30 December 2007

What is it?

Started March of 2007...

Every so often, as we walk around the streets of a medium to large city, or we exit some big venue, we hear the strains of a voice saying “Repent of your sins and turn to God, for your salvation is at hand.” That or something like it rings familiar in our minds – or at least in mine. How frequently do we hear the scoffers, the opposition – shush and shut-uppers? The people who groan in response to the call, “Do you not know, have you not heard? There is a way for you to be forgiven and have eternal life!” “Turn away from your life of sin – of immorality and know Christ, God's Son who died for you.” <> 

I have a huge problem with this. And so do most of the people that hear it. From the few times that I’ve seen it happen in these recent years (say the last 15 or so, since that's all that I can readily remember) not much comes of it. You might get some one here and there – usually someone who might have originally been brought up in the church, sometimes a catholic or from some other rather liturgical denomination. Other than the one or two mostly all you hear are rebuttals. Not that this is different, mind you. The radicals who preached the fiery corner sermons in the mid to late 1800’s and early 1900’s got much of the same – but it was a different reason. <> 

Here's what I think it is. We now live in a different time. Catherine, William, Evangeline and other pioneers of the Salvation Army, D.L. Moody and any other number of passionate, spiritually articulate apostles of the Faith spoke to a people who knew their sin. The people of that time knew what sin was. They had a keen understanding of it – they recognized it in themselves, much like the Pharisees did when they tore their robes at the sight of the curtain separating the Most Holy Place being shredded in two from top to bottom. They were acutely aware that what they were doing was wrong, but did not desire to stop doing it. They didn't want to stop it for the plain fact that they either felt they couldn't or just didn't want to. <> 

The question still remains, however, why did so many of them turn? Because when confronted with it and provided with understanding about the Truth of the fact that they could indeed stop, and could indeed find something more fulfilling, they found answer to the questions burning inside them. Did all stop? No. One even threw a brick at the head of Samuel Logan Brengle to get him to stop – but praise God for that brick and the little book that came of it. (By the way, that's pretty much what Samuel Logan Brengle said.) <> 

So, what is so different about today? People are still slumming, slutting, drinking, debauching, and in short sinning all around. Nothing's changed – except the attitudes. We have changed from a culture (and this is world wide mind you) that had a moral center to one where morals (deciding whether what Hitler did was right or wrong) are now will-o-the-wisp. Whichever way the wind blows, however you feel today. That is what determines right and wrong for that day. In short, people don’t know what sin is.

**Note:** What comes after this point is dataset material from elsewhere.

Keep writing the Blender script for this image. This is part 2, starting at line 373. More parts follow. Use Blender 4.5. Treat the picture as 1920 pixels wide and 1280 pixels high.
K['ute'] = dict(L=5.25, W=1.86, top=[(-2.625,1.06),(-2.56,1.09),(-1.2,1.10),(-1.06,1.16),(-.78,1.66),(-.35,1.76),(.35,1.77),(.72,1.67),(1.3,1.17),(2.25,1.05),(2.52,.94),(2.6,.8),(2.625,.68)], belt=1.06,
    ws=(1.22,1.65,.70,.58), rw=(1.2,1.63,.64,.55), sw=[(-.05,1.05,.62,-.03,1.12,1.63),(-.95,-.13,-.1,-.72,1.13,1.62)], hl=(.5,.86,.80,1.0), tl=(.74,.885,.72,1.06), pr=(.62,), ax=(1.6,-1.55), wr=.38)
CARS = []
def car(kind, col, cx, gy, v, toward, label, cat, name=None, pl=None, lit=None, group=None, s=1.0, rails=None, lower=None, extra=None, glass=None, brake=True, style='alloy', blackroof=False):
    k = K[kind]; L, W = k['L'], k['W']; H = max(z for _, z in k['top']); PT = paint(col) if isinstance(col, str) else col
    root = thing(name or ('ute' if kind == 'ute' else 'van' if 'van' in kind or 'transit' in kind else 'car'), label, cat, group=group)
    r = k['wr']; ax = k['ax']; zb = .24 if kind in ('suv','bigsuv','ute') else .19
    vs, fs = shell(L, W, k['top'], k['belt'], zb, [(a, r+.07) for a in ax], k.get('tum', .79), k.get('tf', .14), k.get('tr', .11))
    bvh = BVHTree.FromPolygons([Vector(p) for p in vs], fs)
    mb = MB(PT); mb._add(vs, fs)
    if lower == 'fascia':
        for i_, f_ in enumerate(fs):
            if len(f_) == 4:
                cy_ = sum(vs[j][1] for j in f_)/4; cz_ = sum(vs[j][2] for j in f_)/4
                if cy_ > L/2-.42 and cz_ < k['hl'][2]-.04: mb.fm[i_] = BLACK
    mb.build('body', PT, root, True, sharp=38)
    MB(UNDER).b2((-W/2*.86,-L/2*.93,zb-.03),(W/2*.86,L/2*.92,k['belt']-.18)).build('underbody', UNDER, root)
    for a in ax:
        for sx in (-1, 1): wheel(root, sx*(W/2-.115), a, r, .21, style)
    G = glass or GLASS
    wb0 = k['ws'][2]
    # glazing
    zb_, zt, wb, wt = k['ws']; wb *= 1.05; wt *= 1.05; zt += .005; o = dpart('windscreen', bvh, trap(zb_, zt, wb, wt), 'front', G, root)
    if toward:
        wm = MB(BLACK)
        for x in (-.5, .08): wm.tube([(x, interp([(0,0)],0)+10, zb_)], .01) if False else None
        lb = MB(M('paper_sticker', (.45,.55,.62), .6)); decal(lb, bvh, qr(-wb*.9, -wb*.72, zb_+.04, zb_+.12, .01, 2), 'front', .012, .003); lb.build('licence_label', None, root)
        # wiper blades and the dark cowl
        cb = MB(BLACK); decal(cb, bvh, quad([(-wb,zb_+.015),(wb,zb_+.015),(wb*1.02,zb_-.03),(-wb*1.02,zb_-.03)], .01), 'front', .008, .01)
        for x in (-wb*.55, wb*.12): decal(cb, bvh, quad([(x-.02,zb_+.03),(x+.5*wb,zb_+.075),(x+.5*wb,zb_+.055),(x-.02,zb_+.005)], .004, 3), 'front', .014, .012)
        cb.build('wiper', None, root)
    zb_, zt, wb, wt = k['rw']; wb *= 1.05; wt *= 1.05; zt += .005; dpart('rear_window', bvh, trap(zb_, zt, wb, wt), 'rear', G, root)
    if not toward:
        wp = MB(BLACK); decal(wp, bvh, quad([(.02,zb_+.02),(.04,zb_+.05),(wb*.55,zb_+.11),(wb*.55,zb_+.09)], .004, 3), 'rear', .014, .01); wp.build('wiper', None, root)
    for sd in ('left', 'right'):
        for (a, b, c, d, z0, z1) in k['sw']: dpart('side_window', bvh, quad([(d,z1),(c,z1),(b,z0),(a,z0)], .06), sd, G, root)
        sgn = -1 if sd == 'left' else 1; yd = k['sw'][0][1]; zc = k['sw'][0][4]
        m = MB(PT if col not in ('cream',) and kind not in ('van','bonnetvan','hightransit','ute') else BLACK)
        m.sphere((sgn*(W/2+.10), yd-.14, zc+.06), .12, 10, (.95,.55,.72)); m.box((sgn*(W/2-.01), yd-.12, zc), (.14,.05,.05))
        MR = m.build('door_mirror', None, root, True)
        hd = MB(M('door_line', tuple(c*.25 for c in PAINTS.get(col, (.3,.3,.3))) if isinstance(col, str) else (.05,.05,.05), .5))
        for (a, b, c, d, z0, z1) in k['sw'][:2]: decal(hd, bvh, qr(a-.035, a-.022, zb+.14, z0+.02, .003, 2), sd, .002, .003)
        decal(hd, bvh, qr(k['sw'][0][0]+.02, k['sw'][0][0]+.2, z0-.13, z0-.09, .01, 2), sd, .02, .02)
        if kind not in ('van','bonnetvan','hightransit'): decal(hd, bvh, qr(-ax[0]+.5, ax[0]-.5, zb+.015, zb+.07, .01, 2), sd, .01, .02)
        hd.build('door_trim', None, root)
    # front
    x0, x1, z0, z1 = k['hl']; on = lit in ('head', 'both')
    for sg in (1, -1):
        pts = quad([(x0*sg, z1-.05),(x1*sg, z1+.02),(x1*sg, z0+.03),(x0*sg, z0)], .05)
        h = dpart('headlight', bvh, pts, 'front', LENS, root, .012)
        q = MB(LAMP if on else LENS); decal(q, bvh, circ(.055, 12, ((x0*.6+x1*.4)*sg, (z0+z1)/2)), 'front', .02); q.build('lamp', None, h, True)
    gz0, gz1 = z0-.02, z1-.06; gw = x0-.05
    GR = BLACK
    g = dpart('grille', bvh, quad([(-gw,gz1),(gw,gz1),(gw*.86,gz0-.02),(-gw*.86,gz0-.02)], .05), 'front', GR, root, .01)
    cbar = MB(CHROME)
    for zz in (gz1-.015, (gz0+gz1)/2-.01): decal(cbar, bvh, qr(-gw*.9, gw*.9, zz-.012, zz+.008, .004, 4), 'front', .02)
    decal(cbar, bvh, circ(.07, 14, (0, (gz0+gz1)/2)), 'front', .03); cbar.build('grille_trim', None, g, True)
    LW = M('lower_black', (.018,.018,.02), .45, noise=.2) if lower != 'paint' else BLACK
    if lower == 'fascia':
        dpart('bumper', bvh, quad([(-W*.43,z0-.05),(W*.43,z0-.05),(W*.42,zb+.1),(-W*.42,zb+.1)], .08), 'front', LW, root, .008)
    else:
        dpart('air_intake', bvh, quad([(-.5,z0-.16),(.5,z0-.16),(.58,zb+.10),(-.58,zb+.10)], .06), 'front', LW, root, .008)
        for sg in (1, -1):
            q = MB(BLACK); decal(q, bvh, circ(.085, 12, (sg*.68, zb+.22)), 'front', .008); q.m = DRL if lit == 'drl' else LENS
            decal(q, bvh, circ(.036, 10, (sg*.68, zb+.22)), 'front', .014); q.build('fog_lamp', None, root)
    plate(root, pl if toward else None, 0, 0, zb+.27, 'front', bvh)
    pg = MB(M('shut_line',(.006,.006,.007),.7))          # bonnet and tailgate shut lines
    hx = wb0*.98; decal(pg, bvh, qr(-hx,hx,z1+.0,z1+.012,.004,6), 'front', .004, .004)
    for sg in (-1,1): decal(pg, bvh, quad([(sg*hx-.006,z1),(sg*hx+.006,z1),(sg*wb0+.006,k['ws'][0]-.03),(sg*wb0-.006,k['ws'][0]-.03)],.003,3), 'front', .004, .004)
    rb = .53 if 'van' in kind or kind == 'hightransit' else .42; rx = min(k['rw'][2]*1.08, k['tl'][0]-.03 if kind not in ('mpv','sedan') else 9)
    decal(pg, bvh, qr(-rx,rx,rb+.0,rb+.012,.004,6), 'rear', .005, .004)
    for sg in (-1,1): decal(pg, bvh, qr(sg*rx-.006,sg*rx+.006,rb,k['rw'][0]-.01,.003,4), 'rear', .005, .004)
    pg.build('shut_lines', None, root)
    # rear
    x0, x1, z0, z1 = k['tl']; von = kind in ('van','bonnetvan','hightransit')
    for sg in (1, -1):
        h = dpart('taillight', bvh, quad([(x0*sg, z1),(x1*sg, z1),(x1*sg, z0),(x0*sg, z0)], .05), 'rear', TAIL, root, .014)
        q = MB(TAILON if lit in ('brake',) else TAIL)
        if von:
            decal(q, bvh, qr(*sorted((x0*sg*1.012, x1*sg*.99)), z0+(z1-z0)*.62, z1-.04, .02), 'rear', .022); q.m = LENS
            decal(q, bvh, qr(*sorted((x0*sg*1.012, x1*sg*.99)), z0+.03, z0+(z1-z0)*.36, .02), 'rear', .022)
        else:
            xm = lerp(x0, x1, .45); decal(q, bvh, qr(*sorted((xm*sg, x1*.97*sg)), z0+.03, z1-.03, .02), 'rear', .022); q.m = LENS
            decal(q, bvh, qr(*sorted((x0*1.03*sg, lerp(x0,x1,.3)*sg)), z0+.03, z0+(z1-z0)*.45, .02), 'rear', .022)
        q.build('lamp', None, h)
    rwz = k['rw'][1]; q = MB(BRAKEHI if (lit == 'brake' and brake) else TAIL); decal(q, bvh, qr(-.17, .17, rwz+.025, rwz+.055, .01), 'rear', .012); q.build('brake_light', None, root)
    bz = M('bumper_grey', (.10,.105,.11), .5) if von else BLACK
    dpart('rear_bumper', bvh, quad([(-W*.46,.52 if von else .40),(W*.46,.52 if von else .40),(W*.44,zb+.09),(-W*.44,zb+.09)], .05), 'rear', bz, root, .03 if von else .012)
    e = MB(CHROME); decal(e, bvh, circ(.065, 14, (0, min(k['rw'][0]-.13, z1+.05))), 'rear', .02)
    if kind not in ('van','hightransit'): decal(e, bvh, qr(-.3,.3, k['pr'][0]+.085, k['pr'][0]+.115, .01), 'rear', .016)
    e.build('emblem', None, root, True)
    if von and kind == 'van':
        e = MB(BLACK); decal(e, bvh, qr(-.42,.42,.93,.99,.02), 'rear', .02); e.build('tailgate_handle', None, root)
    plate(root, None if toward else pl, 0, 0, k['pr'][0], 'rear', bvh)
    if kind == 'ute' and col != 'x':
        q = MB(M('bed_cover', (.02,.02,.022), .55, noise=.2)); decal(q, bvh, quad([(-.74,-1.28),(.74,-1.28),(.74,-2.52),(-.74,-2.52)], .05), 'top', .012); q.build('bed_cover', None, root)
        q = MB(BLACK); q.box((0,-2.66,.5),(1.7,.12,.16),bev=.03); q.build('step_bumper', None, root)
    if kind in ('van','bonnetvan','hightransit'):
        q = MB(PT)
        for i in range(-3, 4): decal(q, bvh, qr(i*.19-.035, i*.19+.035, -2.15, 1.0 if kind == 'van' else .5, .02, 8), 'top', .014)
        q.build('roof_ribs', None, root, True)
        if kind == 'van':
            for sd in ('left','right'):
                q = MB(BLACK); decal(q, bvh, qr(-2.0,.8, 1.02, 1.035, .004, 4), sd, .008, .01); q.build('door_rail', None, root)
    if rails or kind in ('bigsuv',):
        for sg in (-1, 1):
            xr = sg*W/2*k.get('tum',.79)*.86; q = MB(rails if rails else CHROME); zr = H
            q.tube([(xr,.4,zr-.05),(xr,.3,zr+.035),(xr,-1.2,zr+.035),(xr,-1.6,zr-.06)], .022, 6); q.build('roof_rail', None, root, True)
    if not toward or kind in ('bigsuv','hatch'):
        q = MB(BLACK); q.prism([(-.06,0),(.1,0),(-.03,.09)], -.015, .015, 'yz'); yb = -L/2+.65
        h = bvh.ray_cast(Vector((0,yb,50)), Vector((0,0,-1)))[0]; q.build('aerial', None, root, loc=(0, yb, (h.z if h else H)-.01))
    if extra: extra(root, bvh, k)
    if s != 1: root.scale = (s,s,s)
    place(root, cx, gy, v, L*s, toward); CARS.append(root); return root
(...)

Now, I realize I'm not the first person to say this. I’ve probably read it nearly a dozen times myself. But one more voice saying that can't hurt. They don’t honestly know. And quite frankly, they don’t want to know either. “How dare you tell me what is right and wrong? What right do you have?” From every direction we hear this. And from every direction we will continue to hear these same retorts. They cannot, for the life of them, figure it out. Morality, that dreaded thing, has been bred out of them over the last 3 generations. Now, as a historian I will tell you that it started much further back than just 3 generations, and in some sense it is part of a cycle that has been ongoing for the last 6,000 years or so. Sometimes the cycle moves a bit faster than other times (look at the book of Judges – and if you're really a history nut you might even try to find some of the extra biblical sources that do collaborate the stories told in that book) right now, we're in, I believe, the strongest part of the cycle.

<><>It can only start to get better though. It might take a little while to do so, but it can only get better. People are coming close to their “rock bottom” and will, at some point in time, realize their blatant emptiness. Once they realize their emptiness where will they turn – to someone who once told them “I told you so?” No, they'll turn to someone who showed them acceptance of who they were, but let them know that they didn't agree. Someone who hasn't been perfect all their life and knows what it means to struggle with something – who knows the emptiness which was been felt by others. 

When they find someone they can connect with then they begin to open up, and start to share where they're at in their life. The person they've connected with can relate to that, and share how they found the way out. That is what Christ did. He came to our world, put on our clothes, spoke our language, lived our life, and showed us the way to something better. He spoke the truth, which hurt sometimes, but He always showed love – there were just times when the love wasn't returned.

<>Will you show the same love, and put your imperfect self out there, and reach out to those that need to be filled?